Whats the common render size?

A simple render with 2-3 people and a basic bacground? Can a 8g card handle it or is more needed? I'm trying to get a grip on how much video card is necessary. I have no idea if a simple render needs 1g or 7g? I know more is always better but if 8g handles 90% of it ....

Comments

  • For a simple background and two characters, I was able to do that on an integrated Intel 3000 video chip with *maybe* 4gb of shared memory. If that 8gb card has an NVIDIA chip on it, you'll be more than set (depending on how crazy you go with props and clothes).

  • nDelphinDelphi Posts: 1,929

    If you want to know how much memory your scenes are using you can use GPU-Z, it's free.

    https://www.techpowerup.com/download/techpowerup-gpu-z/

     

  • outrider42outrider42 Posts: 3,679
    It depends on a lot factors, so there is no one solution. The resolution size you want to render makes a huge difference. Going from a 1080p size render to one that is 4K requires a lot more VRAM. Some models are very light, while some models have a lot of different textures with large file sizes. The clothing and hair can vary wildly from one to the next.

    But in general you should be able to work within 8GB if you are too extreme. There are also ways to optimize the stuff in a scene, like using smaller textures or even no textures so that will fit VRAM. There are a few products in the store now to help automate this and guide you through it. I think mattymanx released one just a few weeks ago.
  • I generally work at the scale of 2 to 3 characters and a single room plus furnishings. I've never dropped from my 1080ti to CPU. And I usually am still using the card to multitask while the render runs. So 8Gb should be close if you're willing to stop otherwise doing anything all or almost all the time. But until you try it, who knows for sure. My next render could be the ones that drops into CPU for me.

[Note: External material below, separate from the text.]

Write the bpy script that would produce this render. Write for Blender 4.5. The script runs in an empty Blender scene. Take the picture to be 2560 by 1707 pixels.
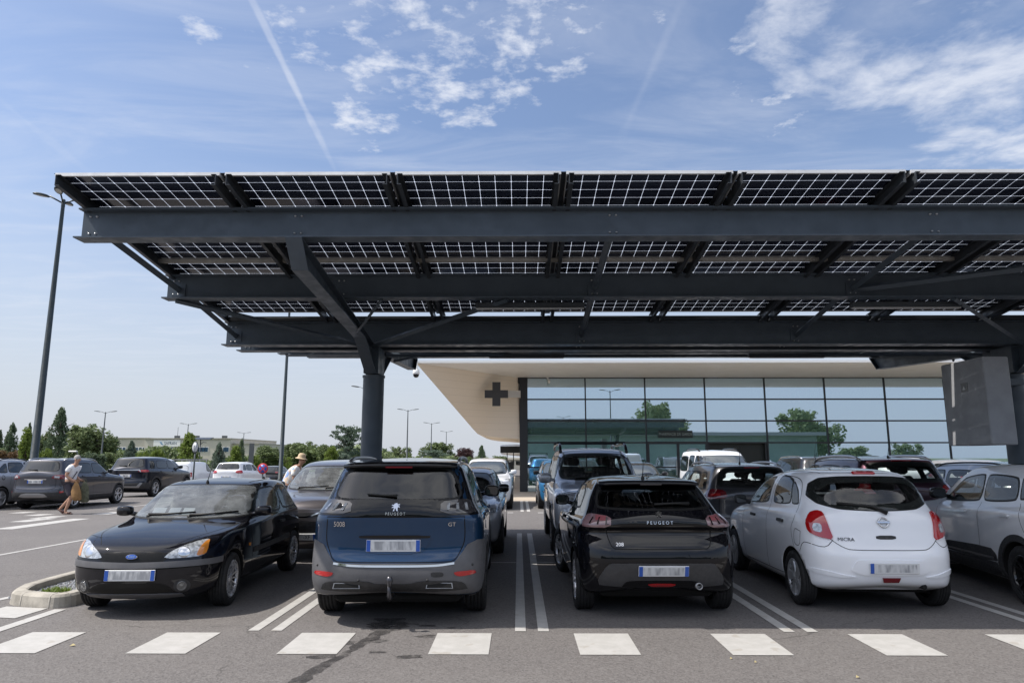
import bpy, bmesh, math, random
import numpy as np
from mathutils import Vector, Matrix, geometry
from mathutils.bvhtree import BVHTree
SC = bpy.context.scene
COL = SC.collection
R = math.radians
random.seed(7)

# ------------------------------------------------------------------ camera
EYE = 1.67
cam = bpy.data.objects.new('camera', bpy.data.cameras.new('camera'))
COL.objects.link(cam); SC.camera = cam
cam.data.lens = 24.0; cam.data.sensor_width = 36.0
cam.data.clip_start = 0.1; cam.data.clip_end = 3000
cam.location = (0, 0, EYE)
cam.rotation_euler = (R(90 + 9.6), 0, R(0.54))
# ------------------------------------------------------------------ light
SUN = Vector((-0.73, -0.13, 1.0)).normalized()
elev = math.asin(SUN.z); azim = math.atan2(SUN.x, SUN.y)
sd = bpy.data.lights.new('sun', 'SUN'); sd.energy = 3.75; sd.angle = R(0.55); sd.color = (1.0, 0.94, 0.86)
so = bpy.data.objects.new('sun', sd); COL.objects.link(so)
so.rotation_euler = SUN.to_track_quat('Z', 'Y').to_euler(); so.location = (-40, -7, 60)
SC.view_settings.view_transform = 'Standard'; SC.view_settings.look = 'None'
SC.view_settings.exposure = 0.50; SC.view_settings.gamma = 1.0
SC.cycles.max_bounces = 7; SC.cycles.transparent_max_bounces = 12
SC.cycles.caustics_reflective = False; SC.cycles.caustics_refractive = False
SC.cycles.use_denoising = True
SC.cycles.sample_clamp_indirect = 6.0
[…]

DS for reasons known only to the devs has no way to tell you the amount of VRAM a render will consume.

  • nonesuch00nonesuch00 Posts: 18,781

    You'll quickly realize you should have bought a video card with 11GB, 12GB, or more but if you can CPU render on a computer with 16GB or more RAM the occasional render you make that needs 11+ GB video RAM can be skipped although it will take much longer to CPU render the scene.